Aminta, Firenze, Vangelisti, 1703

 Serenissima altezza,
    essendo nato questo mio dramatico componimento colla singolare fortuna di comparire in pubblico la prima volta in codesto cospicuo e, per ogni capo, ragguardevol teatro, io gliene doveva proccurare una seconda assai maggior della prima, col farlo uscire alla luce sotto gli autorevoli auspici di vostra altezza serenissima, di voi, dico, nobilissima e chiarissima principessa, che siete un raro ornamento non solamente del sangue, donde sortiste i natali, ma di quello ancora a cui vi ha ’l cielo congiunta e che, oltre i titoli della natura e della fortuna, avete anche quegli della virtude e del merito, tanto più stimabili quanto son meno stranieri e quanto più son vostri.
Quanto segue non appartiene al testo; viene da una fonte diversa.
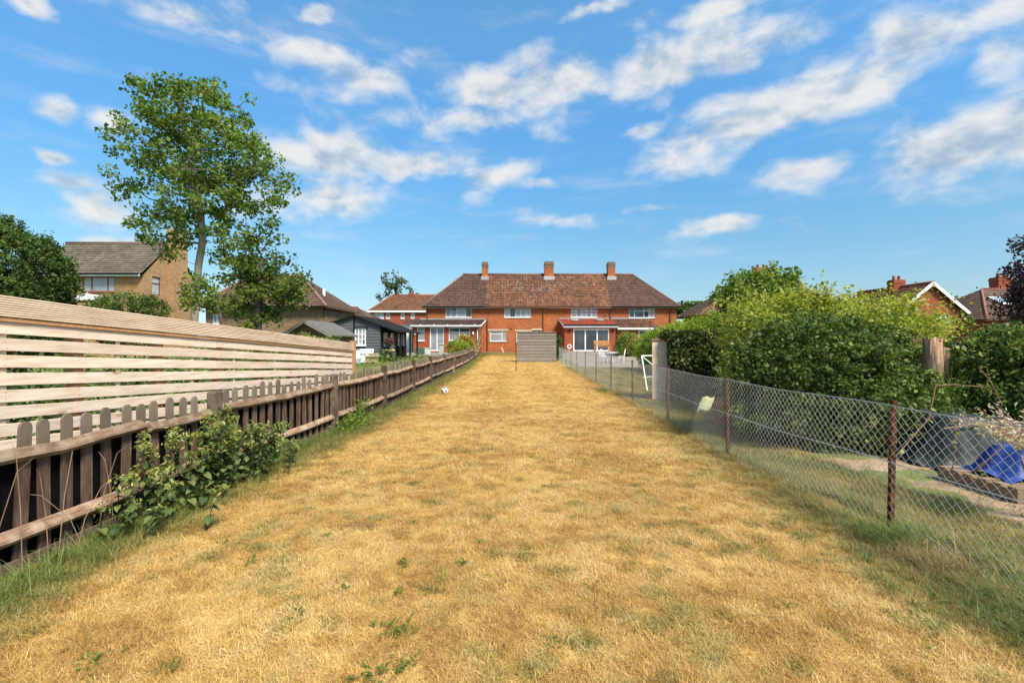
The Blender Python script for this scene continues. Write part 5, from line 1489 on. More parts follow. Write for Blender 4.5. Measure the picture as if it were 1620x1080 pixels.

Con due condizioni sì avvantaggiose avrà esso di che rendersi sommamente invidiabile agli altri deboli parti della mia penna che pure altre volte hanno avuta la gloria di essere rappresentati in codesta città, dove l’essere letterato è quasi patrimonio di nascita, e di conseguire il vostro sovrano compatimento che nondimeno è stato sempre un bel dono di quella generosa e grand’anima che in voi si ammira, non mai un effetto di alcuna menoma qualità che dal loro autore abbiano presa. L’altezza vostra serenissima, che sovente in simiglianti rappresentazioni trova un divertimento ben degno de’ suoi sublimi pensieri, lo riguardi adunque con occhio benigno, non tanto come tributo della umilissima mia divozione, quanto come parto di chi ha l’onore di averne consacrato alcun altro al sovrano patrocinio del serenissimo eccelso suo sposo, il sempre glorioso gran principe Ferdinando, vero protettor delle lettere ed illustre sostenitore delle più nobili discipline. Si assicuri finalmente che in ogni tempo sarà ’l primo e ’l principale mio voto il potermi dimostrar con l’opere qual mi rassegno, col più profondo del cuore, di vostra altezza serenissima umilissimo, divotissimo, ossequiosissimo servidore.